#### To do:
Select, from the material below, each line with "scene" in it.

#### Stored data:
========================================

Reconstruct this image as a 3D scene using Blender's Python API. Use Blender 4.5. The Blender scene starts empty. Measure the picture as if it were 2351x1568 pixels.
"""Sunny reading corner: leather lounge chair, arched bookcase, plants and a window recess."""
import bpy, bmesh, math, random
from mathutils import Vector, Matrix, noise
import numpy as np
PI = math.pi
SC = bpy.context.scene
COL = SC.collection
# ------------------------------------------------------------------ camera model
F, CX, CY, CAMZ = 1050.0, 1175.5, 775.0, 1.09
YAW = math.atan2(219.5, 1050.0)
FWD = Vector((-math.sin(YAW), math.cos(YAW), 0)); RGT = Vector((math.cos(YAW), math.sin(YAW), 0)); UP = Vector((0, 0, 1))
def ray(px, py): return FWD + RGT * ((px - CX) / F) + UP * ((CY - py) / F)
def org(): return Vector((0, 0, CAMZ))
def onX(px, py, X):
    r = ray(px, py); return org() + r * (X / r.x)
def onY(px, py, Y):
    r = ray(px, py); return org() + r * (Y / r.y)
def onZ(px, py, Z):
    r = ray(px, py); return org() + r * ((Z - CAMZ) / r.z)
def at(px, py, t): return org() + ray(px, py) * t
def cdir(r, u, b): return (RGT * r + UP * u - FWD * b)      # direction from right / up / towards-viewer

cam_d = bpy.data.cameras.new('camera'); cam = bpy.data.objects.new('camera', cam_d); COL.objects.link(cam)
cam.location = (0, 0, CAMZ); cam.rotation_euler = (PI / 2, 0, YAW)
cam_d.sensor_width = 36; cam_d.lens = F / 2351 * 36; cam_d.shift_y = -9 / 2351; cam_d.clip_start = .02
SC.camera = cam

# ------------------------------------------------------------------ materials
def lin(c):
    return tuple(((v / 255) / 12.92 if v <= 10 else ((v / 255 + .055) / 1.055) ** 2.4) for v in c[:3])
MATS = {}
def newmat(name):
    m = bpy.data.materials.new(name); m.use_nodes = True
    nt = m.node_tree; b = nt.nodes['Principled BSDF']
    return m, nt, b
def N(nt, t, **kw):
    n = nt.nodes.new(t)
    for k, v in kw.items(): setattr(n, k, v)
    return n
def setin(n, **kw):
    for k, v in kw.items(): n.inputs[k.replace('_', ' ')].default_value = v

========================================

#### Written response:
Reconstruct this image as a 3D scene using Blender's Python API. Use Blender 4.5. The Blender scene starts empty. Measure the picture as if it were 2351x1568 pixels.
SC = bpy.context.scene